When I was a girl growing up in Pennsylvania, my earliest dreams of Europe were defined by Julie Andrews and “The Sound of Music.” For me, it was a place bathed in soft Technocolor, where the mountains were tall and the meadows were green, and where people of a rosy and cheerful disposition wore dirndls and lederhosen as they sang folksongs and ate strudel. Such, it seems, is the power of movies.
Once I grew up and fell into middle age, I finally visited the Europe of my imagination. In London, I communed with the orphans and scoundrels of Dickens’ novels, and in Bath with the heroines of Jane Austen. In Paris, I walked the damp streets and cafés once haunted by Hemingway, and in Italy I breathed in the Rome of Julius Ceasar, the Florence of Michelangelo, and the Venice of Casanova. Along the way, I thought—more than once—that it was time to see the Salzburg I had longed for in my youth, but for five long years other scenes had beckoned. Now, at last, it is before me, and I feel a familiar thrill of anticipation as I page through an itinerary that will soon be filled by Alpine lakes, medieval villages, and fairy tale castles. To quote Julie Andrews, these are a few of my favorite things.
It’s a Thursday evening in late spring and I’m at the Philadelphia International Airport waiting for a U.S. Airways flight to Frankfurt, which will be the start of my 20 day trek through Germany and Austria. We depart the gate on time and as we taxi to the runway I find myself amused by the bilingual admonition against the use of portable electronic devices. For weeks, I’ve been practicing the basics in German—ja and nein, bitte and danke sehr, guten morgen and auf wiedersehen—but the words “computer,” “laptop,” and “iPod” are all the same in German as they are in English, which makes for a comically disjointed translation.
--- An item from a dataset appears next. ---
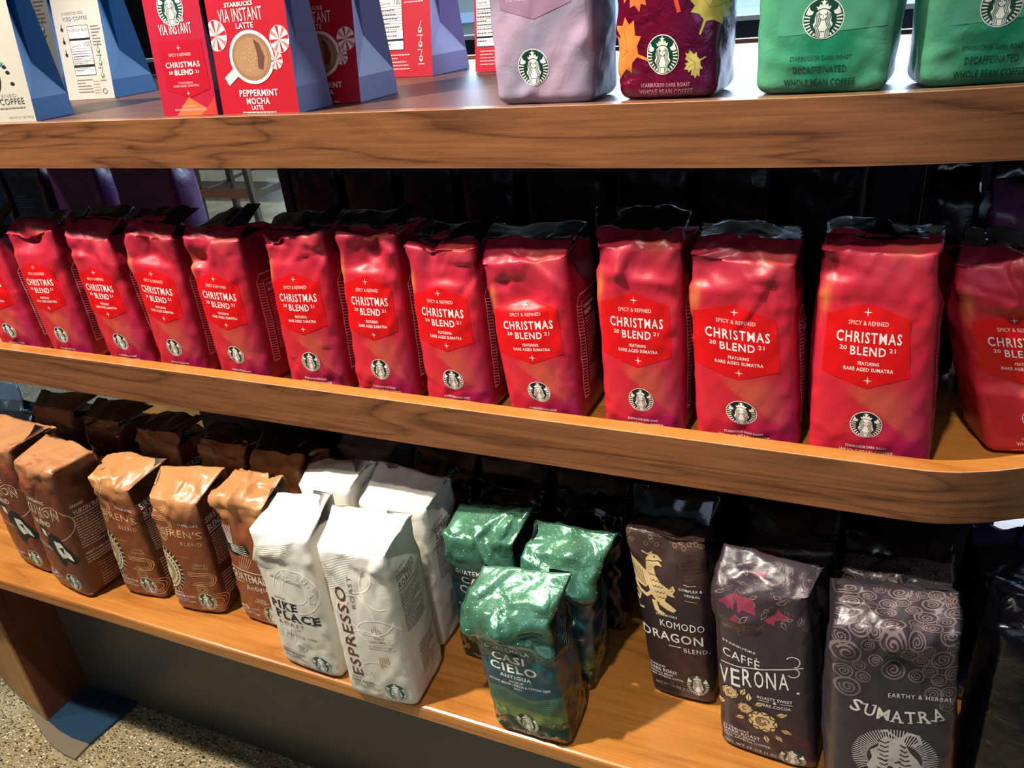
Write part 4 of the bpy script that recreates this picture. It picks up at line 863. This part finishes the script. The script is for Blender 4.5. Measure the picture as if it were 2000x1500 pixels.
        for i in range(NU): body_q.append((last+i, last+i+1, last+(NU+NS+NU-i-1) % Mx, last+(NU+NS+NU-i) % Mx))
        pouch = mk_obj('pouch', P2, body_q+[bot], M[st['mat']], root, True, CLf)
    # print
    def put(cut, prefix=''):
        for part, (ijo, fc, cols) in cut.items():
            if not len(ijo): continue
            i = ijo[:, 0]; j = np.clip(ijo[:, 1], .02, NR-1-NF-.001); i_ = np.floor(i).astype(int); j_ = np.floor(j).astype(int); fi = (i-i_)[:, None]; fj = (j-j_)[:, None]
            ia = i_ % Mx; ib = (i_+1) % Mx
            def bl_(X): return X[j_, ia]*(1-fi)*(1-fj)+X[j_, ib]*fi*(1-fj)+X[j_+1, ib]*fi*fj+X[j_+1, ia]*(1-fi)*fj
            n = bl_(N); n /= np.linalg.norm(n, axis=1, keepdims=True)
            p = bl_(P)+n*(.00022+.00010*ijo[:, 2:3])
            ok = ijo[:, 1] < NR-1-NF-.01
            ff = [f for f in fc if ok[list(f)].all()]
            if ff: part_kind(mk_obj(prefix+part.split('#')[0], p, ff, M[st['ink']], pouch, True, cols, normals=n), part)
    if art and st['art']: put(ART[st['art']].build(NU, NB, x0=x0, xs=xs))
    if art and hi and st['side']: put(ART[st['side']].build(NU, NB, NU, NS, 0.0), 'side_')
    return root
def HWn(st): return ART[st['art']].HW if st['art'] else 2.2

def pbag(style, label, group, A, B, SLp, SRp, RLp, RRp, D=.11, rf=.6, fl=None, ff=None, **kw):
    """corners measured in the photograph; base corners on the shelf, the rest on the bag's own front plane (or rf*D behind)"""
    A = np.asarray(A, float); B = np.asarray(B, float); d = (B-A)[:2]/np.linalg.norm((B-A)[:2]); n = np.array([-d[1], d[0], 0])
    SL = on_plane(*SLp, A, n); SR = on_plane(*SRp, A, n); a2 = A+n*D*rf
    RL = on_plane(*RLp, a2, n); RR = on_plane(*RRp, a2, n)
    flap = None
    if fl is not None:
        a3 = A+n*D*(ff if ff is not None else rf+.12); flap = (on_plane(*fl[0], a3, n), on_plane(*fl[1], a3, n))
    return bag(style, label, group, A, B, SL, SR, RL, RR, D=D, flap=flap, **kw)

# ------------------------------------------------------------------ middle shelf: red bags
ZM = -0.64; GR = 'red holiday coffee bags lined up on the middle shelf'
ORD = ['leftmost', 'second', 'third', 'fourth', 'fifth', 'sixth', 'seventh', 'eighth', 'ninth', 'tenth', 'eleventh', 'twelfth', 'rightmost']
RX = [-1.79, -1.622, -1.447, -1.300, -1.140, -0.970, -0.818, -0.670, -0.510, -0.345, -0.199, -0.038, 0.142]
LOGO = [20, 115, 229, 335, 460, 609, 734, 877, 1057, 1250, 1432, 1690, 2010]
LGY = [636, 655, 659, 676, 693, 695, 709, 743, 770, 768, 797, 819, 870]
RB = {  # SL, SR, RL, RR, flapL, flapR
 0: ((-98, 470), (-12, 470), (-85, 440), (0, 440), (-60, 405), (28, 400)),
 1: ((8, 458), (95, 452), (25, 434), (118, 436), (42, 416), (130, 414)),
 2: ((124, 462), (208, 468), (128, 424), (236, 430), (150, 402), (262, 404)),
 3: ((237, 455), (334, 470), (252, 432), (346, 440), (275, 405), (388, 405)),
 4: ((354, 465), (464, 474), (367, 446), (480, 440), (400, 428), (508, 396)),
 5: ((511, 466), (628, 458), (520, 450), (640, 446), (535, 424), (672, 402)),
 6: ((655, 462), (768, 462), (656, 444), (782, 446), (668, 416), (820, 400)),
 7: ((789, 483), (922, 488), (800, 462), (936, 474), (824, 434), (972, 430)),
 8: ((939, 520), (1104, 502), (948, 466), (1118, 468), (950, 436), (1148, 437)),
 9: ((1161, 480), (1330, 490), (1162, 448), (1338, 452), (1164, 403), (1353, 408)),
 10: ((1347, 497), (1552, 522), (1362, 466), (1570, 468), (1372, 432), (1568, 441)),
 11: ((1606, 490), (1834, 500), (1614, 458), (1846, 468), (1617, 427), (1848, 437)),
 12: ((1866, 520), (2060, 530), (1876, 480), (2070, 486), (1886, 452), (2090, 440)),
}
FEAT = ['cut off by the left picture edge', 'with a pale pinched flap on top', 'dented at the top left', 'with a dark dent above its label', 'with a sharp black peak on top',
        'smooth with a slanting black seal', 'pinched above its label', 'sagging left with a low seal', 'with a scuffed label', 'tall with a straight black seal', 'with shiny scuffs on its label',
        'widest and most upright', 'cut off by the right picture edge']
DN = {1: [(.55, .92, .045, -.010)], 2: [(.3, .93, .04, -.008), (.8, 1.1, .03, .006)], 3: [(.55, .88, .05, -.011)], 4: [(.2, .86, .032, -.013)], 6: [(.6, .86, .045, -.011)], 7: [(.7, .85, .04, -.006)], 8: [(.62, .8, .05, -.012), (.35, .95, .03, .005)],
      10: [(.15, .9, .04, -.008), (.9, .95, .03, .004)], 11: [(.12, .92, .03, -.006)], 12: [(.3, .45, .06, -.008), (.6, .9, .05, .006)], 9: [(.8, .9, .04, -.004)], 5: [(.1, 1.0, .03, -.006)]}
for i in range(13):
    yf = 1.055 if i < 12 else 1.075
    lx = at_y(LOGO[i], LGY[i], yf)[0]; wdt = min(.150, max(.128, 2*(lx-RX[i]))) if i < 12 else .15
    A_ = (RX[i]+.002, yf, ZM); B_ = (RX[i]+wdt, yf+random.Random(i).uniform(-.004, .004), ZM)
    if i == 11: B_ = (RX[i]+.161, yf+.002, ZM)
    if i == 10: B_ = (RX[i]+.150, yf+.002, ZM)
    r = RB[i]
    if i == 12: A_, B_ = (.20, 1.125, ZM), (.335, 1.165, ZM)
    pbag('red', '%s red coffee bag on the middle shelf, %s' % (ORD[i], FEAT[i]), GR,
         A_, B_, r[0], r[1], r[2], r[3], D=.098 if i in (3, 7) else (.085 if i == 12 else .115), rf=.35, fl=(r[4], r[5]), ff=1.0, seed=20+i, dents=DN.get(i, ()), xs=.88 if i == 11 else 1.0, x0=.47 if i in (10, 11) else .5)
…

Once in the air, we are served a late dinner on tiny plastic trays with impossibly tiny plastic utensils, and I listen in as two strangers behind me causally begin to flirt. I’m sitting next to a socially inept engineer with a stack of blueprints and a bad head cold, but all things considered, things are blessedly uneventful and for this I feel fortunate. I look out the window at the nighttime sky, where there are flashes of lightening arcing in the distance above the clouds. As I pull the shade, close my eyes, and pray for whatever sleep may come while sitting upright on an airplane, I feel big and small in the world all at the same time, which is as it should be at the start of a great adventure.